§ Short exercise
In the listing below, find the line with "return C, D, NU, Ls, Ls", then repeat exactly every line from the top through that one.

§ Data excerpt
[START]

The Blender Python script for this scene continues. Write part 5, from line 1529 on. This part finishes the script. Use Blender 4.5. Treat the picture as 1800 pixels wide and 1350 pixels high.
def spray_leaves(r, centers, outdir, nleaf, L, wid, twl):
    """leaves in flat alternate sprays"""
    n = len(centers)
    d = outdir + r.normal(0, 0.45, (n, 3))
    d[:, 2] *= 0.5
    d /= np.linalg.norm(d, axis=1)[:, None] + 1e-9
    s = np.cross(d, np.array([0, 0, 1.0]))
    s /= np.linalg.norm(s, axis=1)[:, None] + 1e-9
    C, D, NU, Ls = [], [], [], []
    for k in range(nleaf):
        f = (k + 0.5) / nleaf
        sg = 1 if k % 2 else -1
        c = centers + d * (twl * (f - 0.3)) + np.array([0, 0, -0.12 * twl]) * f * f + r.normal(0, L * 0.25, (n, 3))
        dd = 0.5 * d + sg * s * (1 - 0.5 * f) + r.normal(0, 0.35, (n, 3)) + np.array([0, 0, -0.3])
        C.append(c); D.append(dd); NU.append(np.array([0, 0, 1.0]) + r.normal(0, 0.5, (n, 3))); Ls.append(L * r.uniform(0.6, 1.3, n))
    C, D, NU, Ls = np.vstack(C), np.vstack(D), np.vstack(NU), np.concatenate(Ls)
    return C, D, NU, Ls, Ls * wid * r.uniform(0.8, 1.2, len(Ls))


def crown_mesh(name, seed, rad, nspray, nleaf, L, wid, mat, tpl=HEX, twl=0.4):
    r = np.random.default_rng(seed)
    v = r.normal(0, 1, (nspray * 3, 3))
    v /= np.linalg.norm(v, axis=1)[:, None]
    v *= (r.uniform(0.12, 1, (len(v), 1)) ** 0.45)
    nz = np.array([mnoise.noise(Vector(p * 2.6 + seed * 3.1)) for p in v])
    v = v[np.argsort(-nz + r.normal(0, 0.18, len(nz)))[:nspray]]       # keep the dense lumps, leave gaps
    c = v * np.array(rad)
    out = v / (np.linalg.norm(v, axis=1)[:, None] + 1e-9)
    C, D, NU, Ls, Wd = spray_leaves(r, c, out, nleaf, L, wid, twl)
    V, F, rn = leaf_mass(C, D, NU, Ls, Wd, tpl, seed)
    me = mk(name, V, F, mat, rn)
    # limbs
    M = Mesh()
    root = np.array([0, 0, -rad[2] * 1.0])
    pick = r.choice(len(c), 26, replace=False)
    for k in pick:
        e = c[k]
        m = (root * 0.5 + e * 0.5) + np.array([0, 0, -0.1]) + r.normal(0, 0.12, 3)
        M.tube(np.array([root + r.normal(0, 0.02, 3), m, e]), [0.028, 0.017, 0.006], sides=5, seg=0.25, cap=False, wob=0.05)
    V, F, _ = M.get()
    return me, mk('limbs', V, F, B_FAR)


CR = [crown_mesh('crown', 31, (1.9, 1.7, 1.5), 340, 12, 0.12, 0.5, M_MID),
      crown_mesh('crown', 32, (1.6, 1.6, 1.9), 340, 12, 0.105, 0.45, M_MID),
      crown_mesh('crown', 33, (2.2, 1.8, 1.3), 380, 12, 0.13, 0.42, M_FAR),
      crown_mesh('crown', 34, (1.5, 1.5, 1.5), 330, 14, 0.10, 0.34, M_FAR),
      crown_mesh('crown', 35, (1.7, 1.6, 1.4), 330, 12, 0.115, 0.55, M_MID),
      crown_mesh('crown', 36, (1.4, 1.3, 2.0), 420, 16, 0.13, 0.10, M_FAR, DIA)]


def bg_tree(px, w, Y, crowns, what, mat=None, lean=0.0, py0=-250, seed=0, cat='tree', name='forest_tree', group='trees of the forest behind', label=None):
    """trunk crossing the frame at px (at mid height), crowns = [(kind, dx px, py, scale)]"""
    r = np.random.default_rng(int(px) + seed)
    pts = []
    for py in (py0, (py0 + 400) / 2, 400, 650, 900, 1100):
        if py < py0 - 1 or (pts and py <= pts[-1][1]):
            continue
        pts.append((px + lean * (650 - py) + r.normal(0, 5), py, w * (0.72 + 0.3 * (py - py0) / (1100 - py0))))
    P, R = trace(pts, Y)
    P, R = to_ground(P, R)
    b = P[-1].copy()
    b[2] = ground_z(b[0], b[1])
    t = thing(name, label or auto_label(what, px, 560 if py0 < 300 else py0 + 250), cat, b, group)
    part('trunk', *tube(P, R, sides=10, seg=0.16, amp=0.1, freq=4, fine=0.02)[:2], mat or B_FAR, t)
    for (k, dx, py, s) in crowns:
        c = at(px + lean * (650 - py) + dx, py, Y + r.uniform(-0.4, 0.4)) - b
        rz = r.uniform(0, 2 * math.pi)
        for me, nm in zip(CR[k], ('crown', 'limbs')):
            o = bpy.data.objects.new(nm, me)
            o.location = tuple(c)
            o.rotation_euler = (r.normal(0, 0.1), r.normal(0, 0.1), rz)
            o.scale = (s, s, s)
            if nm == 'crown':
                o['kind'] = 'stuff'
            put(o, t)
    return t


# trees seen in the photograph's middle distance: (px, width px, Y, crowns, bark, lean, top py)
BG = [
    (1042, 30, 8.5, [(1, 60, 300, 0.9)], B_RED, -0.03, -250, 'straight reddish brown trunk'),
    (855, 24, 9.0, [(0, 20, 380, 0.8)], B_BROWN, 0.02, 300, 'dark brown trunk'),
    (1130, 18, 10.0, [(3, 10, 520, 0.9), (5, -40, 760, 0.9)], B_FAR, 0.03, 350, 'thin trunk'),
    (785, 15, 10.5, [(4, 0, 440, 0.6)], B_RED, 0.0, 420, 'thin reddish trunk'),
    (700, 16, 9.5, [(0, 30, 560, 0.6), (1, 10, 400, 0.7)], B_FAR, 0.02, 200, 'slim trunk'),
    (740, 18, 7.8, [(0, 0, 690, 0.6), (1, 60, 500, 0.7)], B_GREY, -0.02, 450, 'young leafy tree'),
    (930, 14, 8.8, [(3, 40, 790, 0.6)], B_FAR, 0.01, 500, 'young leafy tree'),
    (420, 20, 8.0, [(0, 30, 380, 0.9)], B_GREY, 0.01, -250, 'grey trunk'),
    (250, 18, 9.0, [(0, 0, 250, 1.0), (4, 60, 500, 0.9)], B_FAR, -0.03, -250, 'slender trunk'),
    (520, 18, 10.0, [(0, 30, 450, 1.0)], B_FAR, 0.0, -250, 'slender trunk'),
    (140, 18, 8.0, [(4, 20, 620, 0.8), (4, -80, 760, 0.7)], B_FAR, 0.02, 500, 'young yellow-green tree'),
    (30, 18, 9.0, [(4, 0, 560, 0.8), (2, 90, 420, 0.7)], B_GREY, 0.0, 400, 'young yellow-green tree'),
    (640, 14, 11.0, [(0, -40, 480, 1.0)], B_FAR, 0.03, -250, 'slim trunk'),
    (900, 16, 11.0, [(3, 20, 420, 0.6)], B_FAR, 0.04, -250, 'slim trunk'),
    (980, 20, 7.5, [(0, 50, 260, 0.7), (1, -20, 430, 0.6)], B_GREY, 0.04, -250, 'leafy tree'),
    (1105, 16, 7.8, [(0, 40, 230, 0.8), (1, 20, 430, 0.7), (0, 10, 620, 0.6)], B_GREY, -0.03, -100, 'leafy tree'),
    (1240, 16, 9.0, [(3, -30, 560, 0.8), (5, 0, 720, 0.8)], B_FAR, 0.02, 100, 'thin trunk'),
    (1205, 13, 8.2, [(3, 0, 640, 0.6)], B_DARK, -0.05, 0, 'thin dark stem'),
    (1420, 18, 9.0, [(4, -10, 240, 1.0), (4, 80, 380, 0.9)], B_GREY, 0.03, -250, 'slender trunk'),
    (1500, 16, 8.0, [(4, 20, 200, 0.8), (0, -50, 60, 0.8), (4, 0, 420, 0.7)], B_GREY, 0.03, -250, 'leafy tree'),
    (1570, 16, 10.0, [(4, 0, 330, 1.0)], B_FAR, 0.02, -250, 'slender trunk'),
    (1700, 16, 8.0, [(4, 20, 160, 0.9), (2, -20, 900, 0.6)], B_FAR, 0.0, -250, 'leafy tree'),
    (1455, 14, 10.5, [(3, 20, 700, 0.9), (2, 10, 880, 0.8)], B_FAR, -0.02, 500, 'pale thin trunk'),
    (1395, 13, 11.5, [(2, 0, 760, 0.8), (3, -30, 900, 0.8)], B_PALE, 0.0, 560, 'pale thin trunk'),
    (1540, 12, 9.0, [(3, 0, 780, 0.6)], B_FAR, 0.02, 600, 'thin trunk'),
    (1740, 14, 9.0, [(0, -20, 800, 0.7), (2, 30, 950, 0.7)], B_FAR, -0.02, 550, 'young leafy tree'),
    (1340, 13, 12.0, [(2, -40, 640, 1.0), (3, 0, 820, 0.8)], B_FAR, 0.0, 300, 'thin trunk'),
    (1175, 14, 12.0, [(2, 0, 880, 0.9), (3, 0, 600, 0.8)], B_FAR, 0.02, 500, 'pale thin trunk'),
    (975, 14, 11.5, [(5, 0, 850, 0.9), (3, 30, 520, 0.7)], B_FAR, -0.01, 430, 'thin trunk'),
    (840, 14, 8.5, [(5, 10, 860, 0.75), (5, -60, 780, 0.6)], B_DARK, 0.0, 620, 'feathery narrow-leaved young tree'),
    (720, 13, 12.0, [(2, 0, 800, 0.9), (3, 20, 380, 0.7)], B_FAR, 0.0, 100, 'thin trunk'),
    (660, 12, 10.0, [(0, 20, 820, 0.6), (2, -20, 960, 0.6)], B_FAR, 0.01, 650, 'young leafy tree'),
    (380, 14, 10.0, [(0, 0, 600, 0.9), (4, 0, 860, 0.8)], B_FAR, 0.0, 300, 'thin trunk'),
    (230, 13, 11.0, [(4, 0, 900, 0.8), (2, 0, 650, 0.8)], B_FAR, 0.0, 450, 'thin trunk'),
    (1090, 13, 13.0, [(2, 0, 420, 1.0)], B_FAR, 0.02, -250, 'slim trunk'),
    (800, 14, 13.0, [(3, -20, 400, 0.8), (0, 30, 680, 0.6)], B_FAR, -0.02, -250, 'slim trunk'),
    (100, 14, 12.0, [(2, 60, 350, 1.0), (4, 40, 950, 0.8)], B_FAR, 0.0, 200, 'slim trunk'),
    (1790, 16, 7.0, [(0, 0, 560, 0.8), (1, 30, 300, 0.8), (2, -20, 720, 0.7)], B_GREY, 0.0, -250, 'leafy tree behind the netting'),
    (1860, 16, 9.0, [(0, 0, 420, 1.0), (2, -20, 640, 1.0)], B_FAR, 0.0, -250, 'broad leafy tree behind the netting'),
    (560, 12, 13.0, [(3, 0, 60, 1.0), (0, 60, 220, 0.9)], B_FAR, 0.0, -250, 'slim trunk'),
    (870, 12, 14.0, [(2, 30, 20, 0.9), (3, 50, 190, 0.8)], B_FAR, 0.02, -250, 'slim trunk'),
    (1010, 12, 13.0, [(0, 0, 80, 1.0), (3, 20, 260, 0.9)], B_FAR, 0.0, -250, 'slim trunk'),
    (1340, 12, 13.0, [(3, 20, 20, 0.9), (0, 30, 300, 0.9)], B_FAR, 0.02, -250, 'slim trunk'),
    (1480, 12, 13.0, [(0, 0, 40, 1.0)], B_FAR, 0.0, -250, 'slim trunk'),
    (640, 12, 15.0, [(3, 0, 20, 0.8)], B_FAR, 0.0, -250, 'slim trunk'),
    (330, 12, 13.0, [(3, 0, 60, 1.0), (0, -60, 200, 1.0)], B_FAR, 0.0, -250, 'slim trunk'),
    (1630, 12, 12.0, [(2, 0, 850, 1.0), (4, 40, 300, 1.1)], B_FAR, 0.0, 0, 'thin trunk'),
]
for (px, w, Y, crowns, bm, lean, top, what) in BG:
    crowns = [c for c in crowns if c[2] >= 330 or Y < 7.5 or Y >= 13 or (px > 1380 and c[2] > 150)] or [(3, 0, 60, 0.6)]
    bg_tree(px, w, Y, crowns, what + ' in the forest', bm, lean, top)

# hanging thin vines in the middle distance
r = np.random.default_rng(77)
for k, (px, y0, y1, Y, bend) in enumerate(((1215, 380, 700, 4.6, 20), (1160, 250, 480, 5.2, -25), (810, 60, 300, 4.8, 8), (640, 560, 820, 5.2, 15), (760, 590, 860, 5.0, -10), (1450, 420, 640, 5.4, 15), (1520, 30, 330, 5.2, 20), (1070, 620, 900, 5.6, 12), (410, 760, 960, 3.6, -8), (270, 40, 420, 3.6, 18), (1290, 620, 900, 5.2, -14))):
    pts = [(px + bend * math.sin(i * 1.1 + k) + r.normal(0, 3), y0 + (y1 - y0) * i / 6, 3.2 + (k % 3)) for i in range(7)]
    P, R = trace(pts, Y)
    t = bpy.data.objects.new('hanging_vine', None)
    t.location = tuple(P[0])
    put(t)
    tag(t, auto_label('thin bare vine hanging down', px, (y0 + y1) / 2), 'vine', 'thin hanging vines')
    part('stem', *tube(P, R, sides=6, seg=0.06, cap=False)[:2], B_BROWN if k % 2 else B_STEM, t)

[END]

§ Complete output
The Blender Python script for this scene continues. Write part 5, from line 1529 on. This part finishes the script. Use Blender 4.5. Treat the picture as 1800 pixels wide and 1350 pixels high.
def spray_leaves(r, centers, outdir, nleaf, L, wid, twl):
    """leaves in flat alternate sprays"""
    n = len(centers)
    d = outdir + r.normal(0, 0.45, (n, 3))
    d[:, 2] *= 0.5
    d /= np.linalg.norm(d, axis=1)[:, None] + 1e-9
    s = np.cross(d, np.array([0, 0, 1.0]))
    s /= np.linalg.norm(s, axis=1)[:, None] + 1e-9
    C, D, NU, Ls = [], [], [], []
    for k in range(nleaf):
        f = (k + 0.5) / nleaf
        sg = 1 if k % 2 else -1
        c = centers + d * (twl * (f - 0.3)) + np.array([0, 0, -0.12 * twl]) * f * f + r.normal(0, L * 0.25, (n, 3))
        dd = 0.5 * d + sg * s * (1 - 0.5 * f) + r.normal(0, 0.35, (n, 3)) + np.array([0, 0, -0.3])
        C.append(c); D.append(dd); NU.append(np.array([0, 0, 1.0]) + r.normal(0, 0.5, (n, 3))); Ls.append(L * r.uniform(0.6, 1.3, n))
    C, D, NU, Ls = np.vstack(C), np.vstack(D), np.vstack(NU), np.concatenate(Ls)
    return C, D, NU, Ls, Ls * wid * r.uniform(0.8, 1.2, len(Ls))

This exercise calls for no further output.